Several ocean–atmospheric drivers have been identified as influences on the hydrometeorology of South America. Rodrigues and McPhaden (2014) analysed the AMM effects on precipitation in northeast Brazil and the Amazon, while others focused on the decadal variations in precipitation and streamflow or the low-atmospheric dynamics (Fernandes et al., 2015; Lopes et al., 2016; Olmo et al., 2022). Our research shows that the chain of events starts with the SSTAs and SLP and transfers to VIMF, MDiv, and precipitation, whose anomalies are linked to the variability in ET. However, we also show that the AMM also affects the Orinoco basin in MAM and JJA and might even extend into SON (Yoon and Zeng, 2010) over not just the Amazon and precipitation but also the SM and the evapotranspiration. There is agreement in the comparison of the location of reanalysed convergence and satellite precipitation; the rainfall anomalies influence the peak river flow, and our results agree with the location of peak river flow reduction during TNA anomalies reported by Towner et al. (2021) – a decrease in the central Amazon in the positive phase. Regarding the Atl3, most of the studies have focused on its statistical relationship with continental precipitation anomalies (Gu and Adler, 2009; Torralba et al., 2015) and the atmospheric dynamics of its development (Vallès‐Casanova et al., 2020).

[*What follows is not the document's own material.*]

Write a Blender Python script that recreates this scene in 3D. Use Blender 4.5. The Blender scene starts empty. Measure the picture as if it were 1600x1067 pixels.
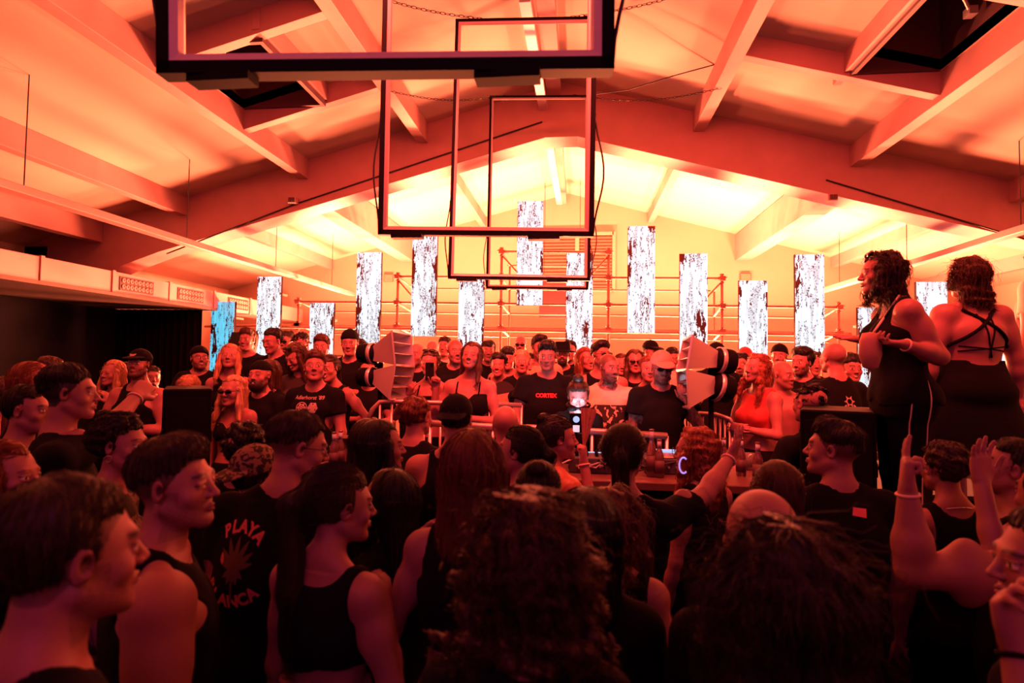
import bpy, math, random, time
import numpy as np
from mathutils import Vector, Matrix
random.seed(4)
SC = bpy.context.scene
# ---------------------------------------------------------------- camera, world, lights, exposure
YAW, PITCH, ROLL, FPX, EYE = 6.7, 2.26, 0.8, 889.0, Vector((0, 0, 2.0))
CW, CH = 1600, 1067
_R = (Matrix.Rotation(math.radians(YAW), 3, 'Z') @ Matrix.Rotation(math.radians(90 + PITCH), 3, 'X') @ Matrix.Rotation(math.radians(ROLL), 3, 'Z'))
cam = bpy.data.objects.new('camera', bpy.data.cameras.new('camera')); SC.collection.objects.link(cam); SC.camera = cam
cam.matrix_world = Matrix.Translation(EYE) @ _R.to_4x4()
cam.data.sensor_width = 36; cam.data.lens = FPX * 36 / CW; cam.data.clip_start = .05
cam.data.dof.use_dof = True; cam.data.dof.focus_distance = 5.2; cam.data.dof.aperture_fstop = 2.4
def ray(px, py): return _R @ Vector(((px - CW / 2) / FPX, -(py - CH / 2) / FPX, -1.0))
def at(px, py, d): return EYE + ray(px, py) * d                    # d = depth in metres along the view axis
def atY(px, py, y): r = ray(px, py); return EYE + r * (y / r.y)
def atX(px, py, x): r = ray(px, py); return EYE + r * (x / r.x)
SC.view_settings.view_transform = 'Standard'; SC.view_settings.look = 'None'; SC.view_settings.gamma = 1; SC.view_settings.use_curve_mapping = False
SC.view_settings.exposure = 0.0
SC.cycles.use_denoising = True; SC.cycles.max_bounces = 5; SC.cycles.diffuse_bounces = 2; SC.cycles.glossy_bounces = 3; SC.cycles.transmission_bounces = 4
SC.cycles.sample_clamp_indirect = 6; SC.cycles.use_adaptive_sampling = True; SC.cycles.adaptive_threshold = .02; SC.cycles.caustics_reflective = False; SC.cycles.caustics_refractive = False
world = bpy.data.worlds.new('world'); SC.world = world; world.use_nodes = True
world.node_tree.nodes['Background'].inputs[0].default_value = (.01, .02, .12, 1); world.node_tree.nodes['Background'].inputs[1].default_value = .05
def area(name, loc, target, power, color, sx, sy, spread=180):
    l = bpy.data.lights.new(name, 'AREA'); l.shape = 'RECTANGLE'; l.size = sx; l.size_y = sy; l.energy = power; l.color = color; l.spread = math.radians(spread)
    o = bpy.data.objects.new(name, l); SC.collection.objects.link(o); o.location = loc
    o.rotation_euler = (Vector(target) - Vector(loc)).to_track_quat('-Z', 'Y').to_euler(); o['kind'] = 'helper'; return o
ORANGE = (1.0, .182, .070); CRIM = (1.0, .030, .060); AMB = (1.0, .075, .045)
WASH = [(-5.0, 13.0), (-2.6, 13.0), (0.0, 13.0), (2.4, 13.0), (4.8, 13.0)]     # floor washes behind the LED columns, tilted back over the hall
for i, (x, y) in enumerate(WASH): area('wash_light', (x, y, 1.55), (x * 1.05, 9.2, 6.0), 3000, ORANGE, .6, .35, 170)
for x in (-6.2, 6.0): area('side_wash', (x, 9.9, 2.35), (x * .8, 6.2, 5.2), 480, ORANGE, .4, .4, 160)   # uplights at the sides of the stage
area('stage_front_fill', (0, 2.6, 5.2), (0, 6.6, 1.9), 400, AMB, 4.5, .5, 110)                 # unseen soft fill added over the crowd to light the stage faces
area('rear_red_fill', (0, -2.6, 3.6), (0, 4.0, 1.6), 24, CRIM, 6, 2, 180)                        # unseen dim red fill added behind the camera for the crowd's backs
area('rear_blue_fill', (0, -3.2, 4.2), (0, 4.0, 1.2), 17, (.06, .18, 1.0), 5, 2, 180)             # unseen weak blue fill added to tint the blacks navy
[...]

Although coupled ocean–atmospheric modes are important drivers at the seasonal timescale, as shown here, other sources of variability at other scales – such as those mentioned in Sect. 1 (Introduction) – influence precipitation and might also influence ET (Mariotti et al., 2018). They might affect the transition and migration of the anomalies from one season to the following one. Phenomena with longer frequencies, such as the AMO, have also been discussed here, but the impacts of all those sources on ET deserve further research.

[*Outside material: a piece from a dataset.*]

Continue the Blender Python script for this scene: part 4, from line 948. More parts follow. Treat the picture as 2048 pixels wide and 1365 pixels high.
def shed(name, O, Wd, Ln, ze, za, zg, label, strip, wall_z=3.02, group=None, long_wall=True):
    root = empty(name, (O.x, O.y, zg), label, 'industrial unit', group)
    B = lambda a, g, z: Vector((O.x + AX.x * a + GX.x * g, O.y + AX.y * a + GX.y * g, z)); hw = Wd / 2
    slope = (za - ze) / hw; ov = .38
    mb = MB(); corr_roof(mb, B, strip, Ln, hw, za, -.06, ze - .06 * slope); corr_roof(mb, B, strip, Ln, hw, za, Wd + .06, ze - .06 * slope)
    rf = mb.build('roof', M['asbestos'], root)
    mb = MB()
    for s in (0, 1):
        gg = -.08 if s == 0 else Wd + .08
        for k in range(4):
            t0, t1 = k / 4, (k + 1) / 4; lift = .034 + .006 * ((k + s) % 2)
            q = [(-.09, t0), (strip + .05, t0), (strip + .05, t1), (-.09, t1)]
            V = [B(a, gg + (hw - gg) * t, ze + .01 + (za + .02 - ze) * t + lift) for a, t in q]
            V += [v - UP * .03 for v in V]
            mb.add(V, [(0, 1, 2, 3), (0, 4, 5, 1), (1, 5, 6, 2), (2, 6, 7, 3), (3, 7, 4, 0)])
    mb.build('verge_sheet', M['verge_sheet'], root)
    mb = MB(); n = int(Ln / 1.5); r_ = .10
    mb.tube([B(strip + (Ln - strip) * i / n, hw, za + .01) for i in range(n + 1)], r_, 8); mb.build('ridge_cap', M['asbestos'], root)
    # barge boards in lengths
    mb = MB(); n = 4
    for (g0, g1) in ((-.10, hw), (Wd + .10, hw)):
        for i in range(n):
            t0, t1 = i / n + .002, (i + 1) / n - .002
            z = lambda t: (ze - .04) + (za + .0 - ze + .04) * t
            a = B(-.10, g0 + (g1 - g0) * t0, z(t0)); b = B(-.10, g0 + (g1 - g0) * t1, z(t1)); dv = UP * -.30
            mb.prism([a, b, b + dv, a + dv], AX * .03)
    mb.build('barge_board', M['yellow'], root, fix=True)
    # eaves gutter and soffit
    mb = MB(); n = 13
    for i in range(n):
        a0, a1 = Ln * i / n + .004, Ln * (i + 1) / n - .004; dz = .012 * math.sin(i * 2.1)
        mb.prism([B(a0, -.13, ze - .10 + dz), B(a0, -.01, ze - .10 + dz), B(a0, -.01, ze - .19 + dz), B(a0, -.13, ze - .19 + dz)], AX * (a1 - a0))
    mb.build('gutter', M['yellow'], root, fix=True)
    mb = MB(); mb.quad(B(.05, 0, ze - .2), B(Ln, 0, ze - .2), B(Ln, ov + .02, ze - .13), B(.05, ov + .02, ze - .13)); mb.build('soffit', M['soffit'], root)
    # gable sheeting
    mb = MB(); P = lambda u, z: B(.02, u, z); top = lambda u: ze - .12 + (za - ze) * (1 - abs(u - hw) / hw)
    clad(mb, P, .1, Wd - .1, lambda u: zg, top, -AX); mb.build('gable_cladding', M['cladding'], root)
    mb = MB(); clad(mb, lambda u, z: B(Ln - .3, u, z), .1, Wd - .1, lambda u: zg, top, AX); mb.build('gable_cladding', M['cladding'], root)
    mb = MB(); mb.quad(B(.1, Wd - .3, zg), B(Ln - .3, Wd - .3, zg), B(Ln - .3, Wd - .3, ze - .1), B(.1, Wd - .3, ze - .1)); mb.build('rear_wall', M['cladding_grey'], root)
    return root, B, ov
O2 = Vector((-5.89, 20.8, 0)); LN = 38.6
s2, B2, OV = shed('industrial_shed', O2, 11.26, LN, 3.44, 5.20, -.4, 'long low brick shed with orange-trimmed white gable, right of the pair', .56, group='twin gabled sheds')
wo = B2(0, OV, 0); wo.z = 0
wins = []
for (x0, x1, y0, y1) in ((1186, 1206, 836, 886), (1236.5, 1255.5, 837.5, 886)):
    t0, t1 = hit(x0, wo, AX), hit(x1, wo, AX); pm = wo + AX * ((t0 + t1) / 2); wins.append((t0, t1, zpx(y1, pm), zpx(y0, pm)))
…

Our results are underpinned by the consistency between independent observations of land–surface and atmospheric variables whose robustness comes from physically based interpolations (reanalysis) or satellite-based observations. Limitations arise from the dataset's uncertainty and satellite retrievals; deforestation dynamics are also not included in the datasets. Nevertheless, the general circulation is still well represented due to the assimilation of atmospheric pressure, and models and measurements are as accurate as possible. Both sources of information show similar impacts but with local differences mostly in densely forested areas where physically based models like ERA5-Land might be more reliable. Longer time series of eddy-covariance towers could help the community confirm the dynamics discovered in our study. All in all, the datasets are accurate enough to analyse interannual variability.

6 Conclusions

This research advances the current understanding of the physical mechanisms that cause the interannual climate and land–surface variability in tropical South America, focusing on soil moisture (SM), net radiation (Rn), and evapotranspiration (ET). It elucidates the influence of the Atlantic SST modes on the upwind conditions that impact the Orinoco basin and not just northeast Brazil or the Amazon. Ocean–atmospheric interactions in the Atlantic drive moisture convergence anomalies, which in turn modify water and radiation availability that then control the SM, the net radiation, and the ET anomalies. However, the chain of processes is modulated by the annual cycle of the evapotranspiration regimen, which is not completely energy limited throughout the tropical region and throughout the annual cycle. A summarising depiction of the processes can be seen in Fig. 7.

The Atlantic Niño Equatorial mode (Atl3) weakens the trade winds in JJA, producing convergence over the Guianas and eastern Orinoco. However, its effect on the SM, radiation, and ET is not strong. The negative phase – in conjunction with the ENSO warm phase – strengthens the trade winds and produces divergence over an extended region, which significantly changes the SM, Rn, and ET.

The Atlantic Meridional Mode (AMM) creates cross-equatorial SLP anomalies that deflect climatological winds over not just the ocean but also the continent. It sends moisture northward in the positive phase, on occasions increasing and on others reducing convergence, precipitation, and radiation depending on the location and season, thus causing the land–surface anomalies (SM and ET). The negative phase causes the opposite effect but with strong asymmetries. In MAM, the moisture is redirected towards the Orinoco from northeast Brazil, whereas in JJA and SON it is taken from southern Orinoco and northern Amazon (or brought to the same regions in the other phase, with important differences in zonal direction). The changes in moisture transport depend on the annual wind pattern, producing opposite effects when comparing MAM and JJA over the Orinoco. AMM and ENSO jointly affect the breadbasket region of northeast Brazil and the central Amazon, but the AMM affects the western Amazon and Orinoco more.

The regions impacted in each phase might be different. Analysing just one phase might cause misleading estimations of SM, Rn, and ET.

Evapotranspiration is influenced in its regime by not only the ITCZ position but also the phase of the ocean–atmospheric mode. This is related to the fact that SM is not resilient to the activation of the modes, unless it is the rainy season and the soil is saturated regardless of the phase (thus the SM is above the soil's water field capacity, the threshold for energy-limited ET). For instance, evapotranspiration anomalies in the transition season from wet to dry are energy limited, but the sign of the anomaly depends on the phase of the mode that alters radiation and then ET. In the transition season from dry to wet, the ET regime is most likely water limited, and the ET anomaly is influenced by the variability in SM, which depends on the phase of the climate driver through precipitation. The SM saturation percentage closely varies with the ITCZ position.

The phenomena analysed have implications for the relationship between SM and heat extremes, gross primary production, irrigation requirements, and the carbon and energy cycles and can potentially be used to predict the response of ecosystem activity. The chain is mainly – but not exclusively – applicable to other tropical regions worldwide.